**Supplied information**.
'''

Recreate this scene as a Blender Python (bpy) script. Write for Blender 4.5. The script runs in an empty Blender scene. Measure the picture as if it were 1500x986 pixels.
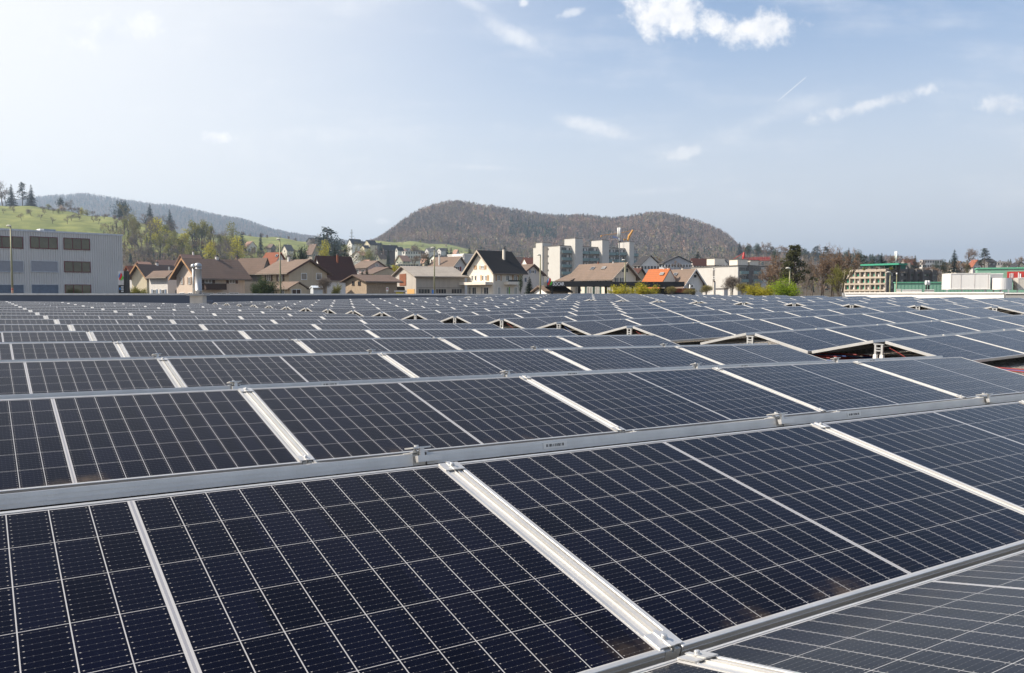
import bpy, math, random
import numpy as np
from mathutils import Matrix, Vector
R = math.radians
random.seed(7); rng = np.random.default_rng(11)
SC = bpy.context.scene; COL = SC.collection

# ------------------------------------------------------------------ camera, world, sun, exposure
FPX, CX, CY = 1206.27, 750.0, 493.0          # focal length and centre in photo pixels (1500 x 986)
YAW, ZC = 0.5852, 7.0
HORIZON = 433.0
PITCH = math.atan((HORIZON - CY) / FPX)
ROOF_PITCH, ROOF_ROLL = -0.0478, 0.0196

def basis(yaw, pitch, roll):
    cy, sy = math.cos(yaw), math.sin(yaw)
    w = Vector((sy*math.cos(pitch), cy*math.cos(pitch), math.sin(pitch)))
    r0 = Vector((cy, -sy, 0)); u0 = r0.cross(w)
    r = math.cos(roll)*r0 + math.sin(roll)*u0; u = -math.sin(roll)*r0 + math.cos(roll)*u0
    return r, u, w
CR, CU, CW = basis(YAW, PITCH, 0.0)
def bmat(b):
    r, u, w = b
    return Matrix(((r.x, u.x, -w.x), (r.y, u.y, -w.y), (r.z, u.z, -w.z)))
CAMPOS = Vector((0, 0, ZC))
cam = bpy.data.cameras.new('camera'); co = bpy.data.objects.new('camera', cam); COL.objects.link(co)
co.matrix_world = Matrix.Translation(CAMPOS) @ bmat((CR, CU, CW)).to_4x4()
cam.sensor_width = 36; cam.lens = 36*FPX/1500; cam.clip_start = 0.05; cam.clip_end = 20000
SC.camera = co
SUN_AZ, SUN_EL = YAW - R(90), R(41)          # azimuth clockwise from +Y
w = bpy.data.worlds.new('World'); SC.world = w; w.use_nodes = True
sun = bpy.data.lights.new('sun', 'SUN'); sun.energy = 4.8; sun.angle = R(0.53); sun.color = (1, .90, .77)
so = bpy.data.objects.new('sun', sun); COL.objects.link(so)
sd = Vector((math.sin(SUN_AZ)*math.cos(SUN_EL), math.cos(SUN_AZ)*math.cos(SUN_EL), math.sin(SUN_EL)))
so.rotation_euler = sd.to_track_quat('Z', 'Y').to_euler(); so.location = (0, 0, 60)
SKY_STRENGTH = 0.11
SC.view_settings.view_transform = 'Standard'; SC.view_settings.look = 'None'
SC.view_settings.exposure = 0.68; SC.view_settings.gamma = 1

# ------------------------------------------------------------------ shader node helpers
class NT:
    def __init__(s, tree): s.t = tree; s.n = tree.nodes; s.l = tree.links
    def node(s, typ, **kw):
        n = s.n.new(typ)
        for k, v in kw.items(): setattr(n, k, v)
        return n
    def put(s, sock, v):
        if isinstance(v, V): s.l.new(v.s, sock)
        elif hasattr(v, 'is_output'): s.l.new(v, sock)
        else: sock.default_value = v
    def math(s, op, a, b=None, c=None, clamp=False):
        n = s.node('ShaderNodeMath', operation=op); n.use_clamp = clamp
        s.put(n.inputs[0], a)
        if b is not None: s.put(n.inputs[1], b)
        if c is not None: s.put(n.inputs[2], c)
        return V(s, n.outputs[0])
    def vmath(s, op, a, b):
        n = s.node('ShaderNodeVectorMath', operation=op); s.put(n.inputs[0], a); s.put(n.inputs[1], b)
        return n
    def smooth(s, x, a, b):
        n = s.node('ShaderNodeMapRange', interpolation_type='SMOOTHSTEP')
        s.put(n.inputs[0], x); n.inputs[1].default_value = a; n.inputs[2].default_value = b
        return V(s, n.outputs[0])
    def mix(s, f, a, b, typ='MIX'):
        n = s.node('ShaderNodeMix', data_type='RGBA', blend_type=typ)
        s.put(n.inputs[0], f); s.put(n.inputs[6], a); s.put(n.inputs[7], b)
        return n.outputs[2]
    def noise(s, vec, scale, detail=4, rough=.55, out=0):
        n = s.node('ShaderNodeTexNoise'); s.put(n.inputs['Scale'], scale)
        n.inputs['Detail'].default_value = detail; n.inputs['Roughness'].default_value = rough
        if vec is not None: s.put(n.inputs['Vector'], vec)
        return V(s, n.outputs[out])
class V:
    def __init__(s, nt, sock): s.nt = nt; s.s = sock
    def __add__(s, o): return s.nt.math('ADD', s, o)
    def __sub__(s, o): return s.nt.math('SUBTRACT', s, o)
    def __mul__(s, o): return s.nt.math('MULTIPLY', s, o)
    def __rsub__(s, o): return s.nt.math('SUBTRACT', o, s)
    def __truediv__(s, o): return s.nt.math('DIVIDE', s, o)
    __radd__ = __add__; __rmul__ = __mul__
    def lt(s, o): return s.nt.math('LESS_THAN', s, o)
    def gt(s, o): return s.nt.math('GREATER_THAN', s, o)
    def frac(s): return s.nt.math('FRACT', s)
    def abs(s): return s.nt.math('ABSOLUTE', s)
    def max(s, o): return s.nt.math('MAXIMUM', s, o)
    def min(s, o): return s.nt.math('MINIMUM', s, o)
def rgb(c): return (c[0], c[1], c[2], 1)

# ---- sky: Nishita plus procedural high cloud placed by direction
nt = NT(w.node_tree); bg = w.node_tree.nodes['Background']; bg.inputs[1].default_value = SKY_STRENGTH
sky = nt.node('ShaderNodeTexSky', sky_type='NISHITA'); sky.sun_disc = False
sky.sun_elevation = SUN_EL; sky.sun_rotation = SUN_AZ
sky.altitude = 300; sky.air_density = 1.0; sky.dust_density = 1.0; sky.ozone_density = 1.6
tc = nt.node('ShaderNodeTexCoord')
DIR = tc.outputs['Generated']
def dotc(v):
    n = nt.vmath('DOT_PRODUCT', DIR, (v.x, v.y, v.z)); return V(nt, n.outputs['Value'])
dw = dotc(CW).max(0.05)
U = dotc(CR)/dw; W_ = dotc(CU)/dw            # gnomonic chart of the sky about one fixed direction
cmb = nt.node('ShaderNodeCombineXYZ'); nt.put(cmb.inputs[0], U); nt.put(cmb.inputs[1], W_)
chart = cmb.outputs[0]
n1 = nt.noise(chart, 9, 7, .62); n2 = nt.noise(chart, 26, 6, .6); n4 = nt.noise(chart, 44, 9, .68)
mp = nt.node('ShaderNodeMapping'); mp.inputs['Rotation'].default_value = (0, 0, R(14)); mp.inputs['Scale'].default_value = (1, 5, 1)
nt.l.new(chart, mp.inputs[0]); n3 = nt.noise(mp.outputs[0], 3.2, 8, .6)
# photo x, y, half width, half height, tilt, opacity, puffy(0..1)
CLOUDS = [(990, 22, 98, 50, -6, 1.0, 1), (1108, 42, 92, 44, 14, .95, 1), (1050, 34, 62, 36, 0, .95, 1), (865, 183, 80, 15, -14, .75, 0),
          (1275, 153, 120, 18, 14, .7, .3), (1470, 150, 50, 22, 0, .6, 1), (1004, 223, 46, 15, 8, .6, 1),
          (960, 279, 75, 9, 4, .6, 0), (748, 48, 80, 17, -30, .6, 0), (315, 202, 34, 13, 0, 1.0, 1), (838, 18, 32, 11, 20, .6, .4),
          (165, 45, 110, 30, 5, .55, 1), (700, 10, 60, 12, -25, .45, 0), (565, 324, 22, 8, 0, .7, 1), (400, 322, 26, 7, 0, .6, 1), (768, 5, 12, 9, 0, .8, 1),
          (540, 274, 90, 6, 3, .45, 0), (700, 245, 120, 7, -3, .4, 0), (1120, 175, 150, 22, 20, .35, 0)]
cover = None
for (px, py, rx, ry, tl, op, pf) in CLOUDS:
    u0, v0 = (px-CX)/FPX, (CY-py)/FPX; a = R(tl); ca, sa = math.cos(a), math.sin(a)
    du, dv = U - u0, W_ - v0
    x = (du*ca + dv*sa) * (FPX/rx); y = (dv*ca - du*sa) * (FPX/ry)
    body = nt.math('SUBTRACT', 1.0, nt.math('SQRT', x*x + y*y))
    if pf: g = body*1.0 + (n1-.5)*1.7 + (n2-.5)*1.3 + (n4-.5)*1.3; f = nt.smooth(g, .12, .80) * op
    else: g = body*.8 + (n3-.5)*2.3 + (n4-.5)*1.0; f = nt.smooth(g, -.08, .95) * op
    cover = f if cover is None else cover.max(f)
veil = nt.smooth(n3 + (n1-.5)*.35, .44, .82) * .42
cover = cover.max(veil)
for (xa, ya, xb, yb, op) in [(1137, 150, 1182, 112, .55), (314, 160, 330, 177, .5)]:      # short contrails
    ua, va, ub, vb = (xa-CX)/FPX, (CY-ya)/FPX, (xb-CX)/FPX, (CY-yb)/FPX
    L_ = math.hypot(ub-ua, vb-va); cx, sx = (ub-ua)/L_, (vb-va)/L_
    du, dv = U-ua, W_-va
    t = du*cx + dv*sx; dd = (dv*cx - du*sx).abs()
    cover = cover.max(nt.smooth(dd, .0011, .0002) * nt.smooth(t, -.002, .004) * nt.smooth(t, L_+.001, L_-.004) * op)
cloudcol = nt.mix(nt.smooth(n2, .3, .7), rgb((5.2, 5.35, 5.7)), rgb((7.0, 6.85, 6.7)))
sdot = V(nt, nt.vmath('DOT_PRODUCT', DIR, (sd.x, sd.y, sd.z)).outputs['Value'])
dz = nt.node('ShaderNodeSeparateXYZ'); nt.l.new(DIR, dz.inputs[0]); elev = V(nt, dz.outputs[2])
glow = nt.smooth(sdot, .0, .62)*.88*nt.smooth(elev, .80, .30) + .02            # thin high haze, brighter round the sun
low = nt.smooth(elev, .36, .02)*.90                    # whiter towards the horizon
hazef = 1 - (1 - glow)*(1 - low)
hcol = nt.mix(nt.smooth(sdot, -.2, .6), rgb((5.0, 4.92, 4.98)), rgb((6.3, 6.15, 5.95)))
col = nt.mix(hazef, sky.outputs[0], hcol)
col = nt.mix(cover, col, cloudcol)
nt.l.new(col, bg.inputs[0])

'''

Repeat exactly and only the lines from the start of the data above through the line that holds "ROOF_PITCH, ROOF_ROLL = -0.0478, 0.0196", inclusive. Pictures do not belong in the copy.

Recreate this scene as a Blender Python (bpy) script. Write for Blender 4.5. The script runs in an empty Blender scene. Measure the picture as if it were 1500x986 pixels.
import bpy, math, random
import numpy as np
from mathutils import Matrix, Vector
R = math.radians
random.seed(7); rng = np.random.default_rng(11)
SC = bpy.context.scene; COL = SC.collection

# ------------------------------------------------------------------ camera, world, sun, exposure
FPX, CX, CY = 1206.27, 750.0, 493.0          # focal length and centre in photo pixels (1500 x 986)
YAW, ZC = 0.5852, 7.0
HORIZON = 433.0
PITCH = math.atan((HORIZON - CY) / FPX)
ROOF_PITCH, ROOF_ROLL = -0.0478, 0.0196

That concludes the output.